Later, he wants a horse to think about planting its hindquarters, but at this point he focuses on the front end.
“I don’t worry about the back feet [at this stage],” he says. “As his front feet start to go faster, the back feet will slow down.”

In fact, Emmons spends months on the basic steps that lead to a turnaround.
“I don’t do this in a hurry,” he says. “I spend four months or so with my 2-year-olds just teaching them to soften and follow their nose, and then get the front feet moving. Nothing is fast. I don’t ask for speed. I just want to instill that step in them. If you stay structured and take your time, the horse will learn [the turnaround]. If you start to push too hard, too quick, the horse will hop [through the turn], get nervous and worry about it. You have to give a horse time and let him think about it.”
Once the young horse understands the steps, Emmons begins using his inside rein to encourage a bit of bend and quicken the horse’s footwork.
“I’ll grab the [inside] rein, set the horse back slightly [over its hindquarters] and move him around,” he explains. “That keeps a little bend in him, but makes him move. Pretty soon it clicks that when you pull that rein, you want the horse to come back and into the turn.”

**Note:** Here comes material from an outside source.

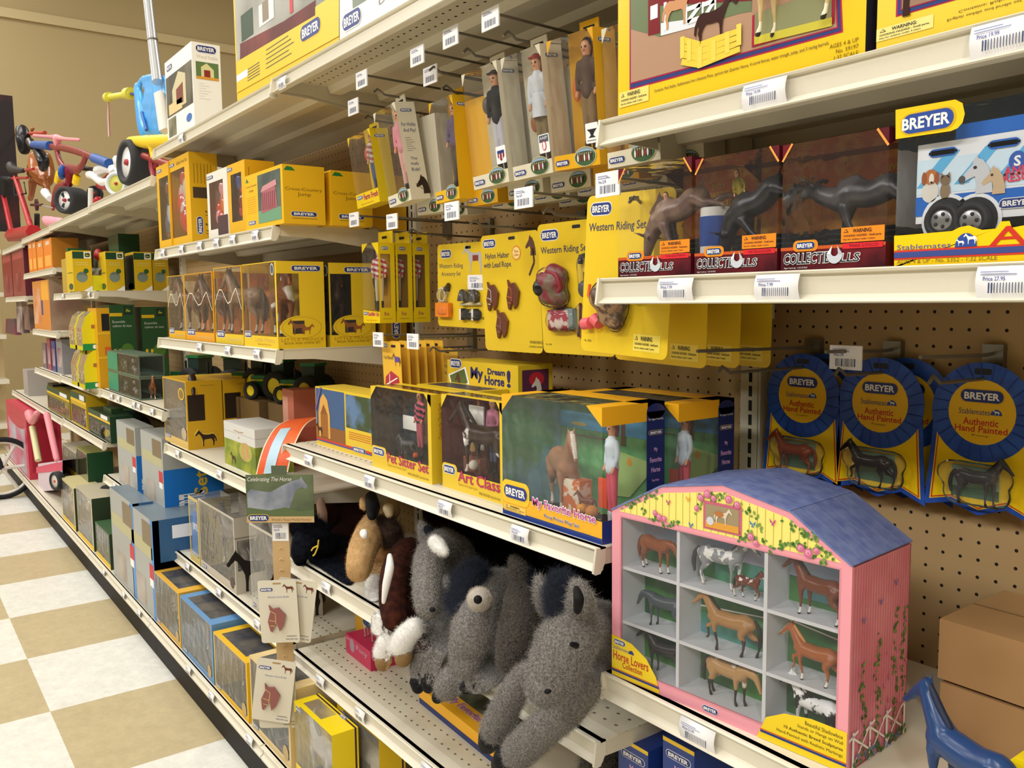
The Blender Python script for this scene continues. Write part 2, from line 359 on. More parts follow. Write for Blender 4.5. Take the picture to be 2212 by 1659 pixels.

The biggest challenge, he says, is keeping the horse moving forward.
“The trouble you’ll run into is that a lot of horses don’t want to move that front end when you draw that rein; they want to back around instead,” Emmons says.
To combat that problem, he adds outside leg pressure. “If he doesn’t want to do that, I draw the [inside] rein back. At first it kind of binds him up, but then I put my outside leg on him, and he comes out of it,” he says. “You have to teach them to move their shoulders across by using your leg. Pretty soon a horse will figure out what the leg means, and you can take it from a large circle to a small circle over time.”

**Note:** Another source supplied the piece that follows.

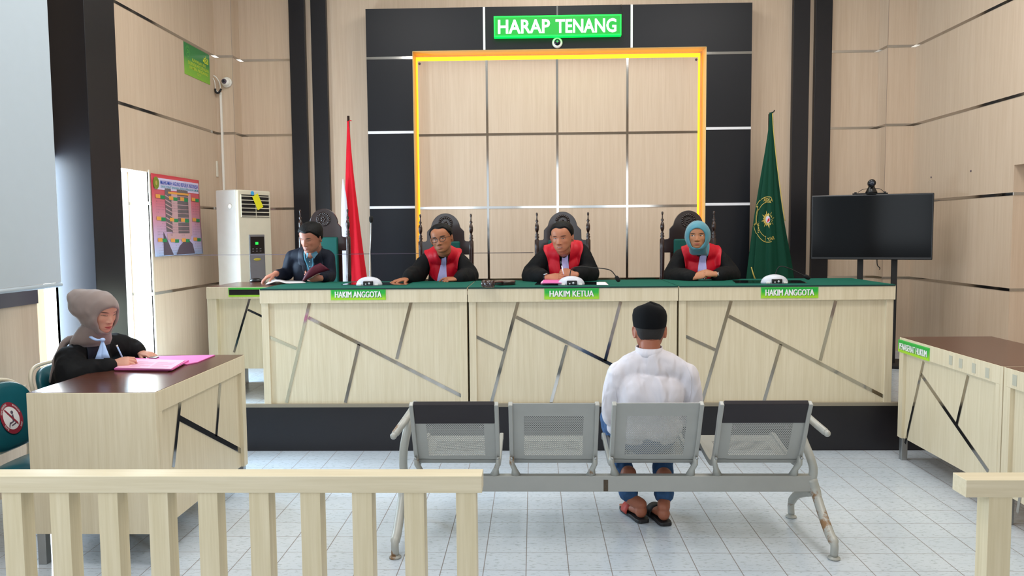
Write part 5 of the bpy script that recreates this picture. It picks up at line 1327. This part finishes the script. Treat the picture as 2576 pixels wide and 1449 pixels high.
# ---- prosecutor at the left desk
K = {}; px_, py_ = -2.70, 4.40
K['pel'] = Vector((-2.66, 4.44, .56))
K['neck'] = at(228, 858, Y=4.36); K['shR'] = at(178, 905, Y=4.24); K['shL'] = at(268, 872, Y=4.58); K['chest'] = at(200, 955, Y=4.44)
K['elR'] = at(182, 948, Y=4.13); K['elL'] = at(322, 880, Y=4.70)
K['wrR'] = at(270, 925, Y=4.23); K['wrL'] = at(345, 884, Y=4.68)
K['hwR'] = at(284, 916, Y=4.25); K['hwL'] = at(352, 887, Y=4.66)
for s_, q in (('L', .12), ('R', -.12)): K['kn'+s_] = Vector((-2.30, 4.44+q, .54)); K['an'+s_] = Vector((-2.30, 4.44+q, .08))
K['hands'] = [dict(wrist=K['hwR'], fwd=(.80, .30, .12), back=(-.1, -.75, .65), side=1, curls=[.75, .8, .85, .9], k=.90, thumb=(.5, .4)),
              dict(wrist=K['hwL'], fwd=(.95, -.30, -.12), back=(.1, -.2, 1), side=-1, curls=[.35, .45, .5, .55], k=.92)]
HM = head_at(277, 793, 4.27, -112, -16, 0)
t_ = make_person('person in grey headscarf and black robe writing at the left desk', (K['pel'].x, K['pel'].y, 0), HM, 'skin_prosecutor', body_arms(K), fem=True, neck=K['neck'], ears=False, vox=.003)
o, bv, _ = seated(t_, K, seed=41, cuff=.056, arm=(.082, .082, .078, .070), fat=1.05, wr=.006)
C = K['chest'].lerp((K['shL']+K['shR'])/2, .45); f = Vector((.96, -.34, 0)).normalized(); right = Vector((-.34, -.96, 0)).normalized()
solid(patch(bv, C, right, f, rows_of([(70, -.085, .10), (45, -.09, .105), (20, -.10, .105), (-5, -.10, .10), (-35, -.10, .11), (-55, -.10, .115)], 24), .004, 20).build('satin_panel', 'satin_navy', t_), .003)
hj = hood(HM, [(0, .0585, .066, .098, .074, -.012), (.06, .0630, .075, .106, .082, -.010)], [(.2, .078, .104, .120, .064, -.006), (.4, .090, .118, .122, .018, .0)], [(.62, .094, .108, .112, -.06, .004), (.80, .080, .075, .092, -.140, .012), (.93, .046, .042, .055, -.205, .026), (1, .006, .008, .010, -.232, .034)], seed=7, fold=.006)
d = drape(HM, K['neck'], [(0, .062, .066), (.3, .080, .082), (.6, .092, .094), (.9, .102, .104), (1.2, .100, .10)], seed=4, top=(0, -.015, -.085), fold=.006); hj.add(d.v, d.f, True)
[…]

When the horse has figured out what Emmons wants, the trainer trots a circle and gradually tightens it, asking the horse to consistently step across with its outside front foot.

“He’ll figure out that it’s easier to step around, and a lot more work to trot in a circle,” he says.
Emmons never asks for speed until the steps are consistent.
“Once a horse gets it in his brain, then you can start stepping him up,” he says. “He’ll tell you if you go too fast. When I warm up [at a show], I don’t spin a horse fast. I just make sure he’s thinking about the proper method, because I know I’ve got the speed. When I go show I can get him to step properly. It’s not something you have to do fast all the time.”
When a horse learns Emmons’ turnaround, he says, it translates well to working a cow.
“It’s not like a cutter pivot; the cutters want a horse to stand more on the outside hind leg when they’re turning, and back before the turn,” he says. “I want the horse pushing off that outside hind leg on a cow, but I use that forward motion to get more of a sweeping turn instead of a backup. I want a horse to sit back and bring his front feet back, and then flatten into the turn and sweep around.”
Each horse, he stresses, has to find its own comfort zone in the turnaround, and that takes time.
“Once you’ve taught a horse to step, you’ve got to let him find his balance,” Emmons says. “We can’t create that. We can show them how to do it, and the horse has to find his balance. When you start out, all of the horse’s balance is forward, and you have to get ahold of him and shift him back. Then he learns to balance himself in that turn where it’s easiest for him.
“Horses travel with 60 percent of their weight on their front feet— always have, always will. All you have to do is get them to balance that weight. If their feet are in the right spot and they’ve found that balance, the speed will come.”